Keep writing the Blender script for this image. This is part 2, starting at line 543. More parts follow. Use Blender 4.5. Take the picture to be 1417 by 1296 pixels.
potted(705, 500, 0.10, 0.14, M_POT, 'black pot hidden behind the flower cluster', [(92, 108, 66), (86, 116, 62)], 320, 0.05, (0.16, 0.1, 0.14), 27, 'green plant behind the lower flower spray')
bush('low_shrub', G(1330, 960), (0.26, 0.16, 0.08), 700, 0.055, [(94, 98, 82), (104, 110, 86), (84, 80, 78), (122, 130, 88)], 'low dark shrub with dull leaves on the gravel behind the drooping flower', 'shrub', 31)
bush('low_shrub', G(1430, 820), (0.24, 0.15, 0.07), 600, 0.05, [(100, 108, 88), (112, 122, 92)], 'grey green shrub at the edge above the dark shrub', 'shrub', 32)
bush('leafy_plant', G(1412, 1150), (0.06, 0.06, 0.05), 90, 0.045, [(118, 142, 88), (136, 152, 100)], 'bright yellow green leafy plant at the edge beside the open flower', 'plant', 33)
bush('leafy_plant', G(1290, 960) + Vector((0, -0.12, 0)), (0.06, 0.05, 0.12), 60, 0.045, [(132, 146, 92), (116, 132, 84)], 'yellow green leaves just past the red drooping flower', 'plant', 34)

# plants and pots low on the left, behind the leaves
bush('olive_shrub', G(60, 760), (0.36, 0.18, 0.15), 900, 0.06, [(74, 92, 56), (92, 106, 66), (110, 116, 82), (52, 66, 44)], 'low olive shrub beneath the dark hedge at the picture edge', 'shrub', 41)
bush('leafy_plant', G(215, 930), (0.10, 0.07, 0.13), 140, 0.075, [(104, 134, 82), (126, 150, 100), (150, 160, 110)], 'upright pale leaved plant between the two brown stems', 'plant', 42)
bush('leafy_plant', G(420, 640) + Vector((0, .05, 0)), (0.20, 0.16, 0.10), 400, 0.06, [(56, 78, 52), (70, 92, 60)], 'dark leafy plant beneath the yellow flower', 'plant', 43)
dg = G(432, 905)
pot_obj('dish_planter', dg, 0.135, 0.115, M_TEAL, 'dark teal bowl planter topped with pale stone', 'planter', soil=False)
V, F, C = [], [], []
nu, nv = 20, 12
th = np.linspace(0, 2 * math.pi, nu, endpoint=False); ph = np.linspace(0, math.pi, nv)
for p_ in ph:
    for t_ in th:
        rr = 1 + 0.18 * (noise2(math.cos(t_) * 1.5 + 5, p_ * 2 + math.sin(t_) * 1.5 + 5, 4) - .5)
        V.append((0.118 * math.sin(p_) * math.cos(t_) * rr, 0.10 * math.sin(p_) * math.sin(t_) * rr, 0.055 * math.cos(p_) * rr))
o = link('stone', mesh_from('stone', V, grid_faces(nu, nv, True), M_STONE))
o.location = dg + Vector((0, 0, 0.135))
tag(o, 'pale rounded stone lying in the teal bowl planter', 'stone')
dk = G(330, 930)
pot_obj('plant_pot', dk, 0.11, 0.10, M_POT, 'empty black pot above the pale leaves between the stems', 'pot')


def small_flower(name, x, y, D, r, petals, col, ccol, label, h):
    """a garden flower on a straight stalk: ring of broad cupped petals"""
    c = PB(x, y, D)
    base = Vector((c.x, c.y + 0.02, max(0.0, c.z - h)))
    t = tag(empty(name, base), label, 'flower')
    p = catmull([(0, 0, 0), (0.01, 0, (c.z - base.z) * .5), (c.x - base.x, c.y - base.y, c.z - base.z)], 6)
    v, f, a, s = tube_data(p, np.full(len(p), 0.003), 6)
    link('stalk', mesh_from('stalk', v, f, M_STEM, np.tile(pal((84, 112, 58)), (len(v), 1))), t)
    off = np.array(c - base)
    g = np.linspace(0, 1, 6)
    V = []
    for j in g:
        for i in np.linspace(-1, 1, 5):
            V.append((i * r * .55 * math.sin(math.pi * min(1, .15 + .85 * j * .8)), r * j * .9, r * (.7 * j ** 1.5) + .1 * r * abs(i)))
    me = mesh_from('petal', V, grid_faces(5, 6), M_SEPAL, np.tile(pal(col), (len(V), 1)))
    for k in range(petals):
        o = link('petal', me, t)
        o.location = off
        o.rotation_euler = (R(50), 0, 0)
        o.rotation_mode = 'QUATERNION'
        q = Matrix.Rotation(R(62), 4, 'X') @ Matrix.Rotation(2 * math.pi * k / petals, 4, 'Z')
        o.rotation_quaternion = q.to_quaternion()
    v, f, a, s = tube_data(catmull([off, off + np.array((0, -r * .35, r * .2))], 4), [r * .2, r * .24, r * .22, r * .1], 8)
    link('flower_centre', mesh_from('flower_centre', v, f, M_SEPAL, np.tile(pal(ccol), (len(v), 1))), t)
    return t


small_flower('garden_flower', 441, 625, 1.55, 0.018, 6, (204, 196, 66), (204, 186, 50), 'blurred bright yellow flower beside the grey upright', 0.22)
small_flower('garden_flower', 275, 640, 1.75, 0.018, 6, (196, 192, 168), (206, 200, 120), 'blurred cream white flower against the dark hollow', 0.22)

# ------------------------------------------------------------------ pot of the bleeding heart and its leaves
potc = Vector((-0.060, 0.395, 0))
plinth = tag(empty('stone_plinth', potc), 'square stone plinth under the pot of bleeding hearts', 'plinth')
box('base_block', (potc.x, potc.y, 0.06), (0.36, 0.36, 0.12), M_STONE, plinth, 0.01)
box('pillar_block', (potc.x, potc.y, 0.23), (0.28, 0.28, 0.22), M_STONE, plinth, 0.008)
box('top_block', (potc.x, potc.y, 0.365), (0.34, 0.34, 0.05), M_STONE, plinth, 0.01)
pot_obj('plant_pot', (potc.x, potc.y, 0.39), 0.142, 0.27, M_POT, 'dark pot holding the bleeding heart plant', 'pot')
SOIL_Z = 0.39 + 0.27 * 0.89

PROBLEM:
Repeat, word for word, the lines from the opening of the material through the line containing "bush('leafy_plant', G(1290, 960)".

THE REPLY:
Keep writing the Blender script for this image. This is part 2, starting at line 543. More parts follow. Use Blender 4.5. Take the picture to be 1417 by 1296 pixels.
potted(705, 500, 0.10, 0.14, M_POT, 'black pot hidden behind the flower cluster', [(92, 108, 66), (86, 116, 62)], 320, 0.05, (0.16, 0.1, 0.14), 27, 'green plant behind the lower flower spray')
bush('low_shrub', G(1330, 960), (0.26, 0.16, 0.08), 700, 0.055, [(94, 98, 82), (104, 110, 86), (84, 80, 78), (122, 130, 88)], 'low dark shrub with dull leaves on the gravel behind the drooping flower', 'shrub', 31)
bush('low_shrub', G(1430, 820), (0.24, 0.15, 0.07), 600, 0.05, [(100, 108, 88), (112, 122, 92)], 'grey green shrub at the edge above the dark shrub', 'shrub', 32)
bush('leafy_plant', G(1412, 1150), (0.06, 0.06, 0.05), 90, 0.045, [(118, 142, 88), (136, 152, 100)], 'bright yellow green leafy plant at the edge beside the open flower', 'plant', 33)
bush('leafy_plant', G(1290, 960) + Vector((0, -0.12, 0)), (0.06, 0.05, 0.12), 60, 0.045, [(132, 146, 92), (116, 132, 84)], 'yellow green leaves just past the red drooping flower', 'plant', 34)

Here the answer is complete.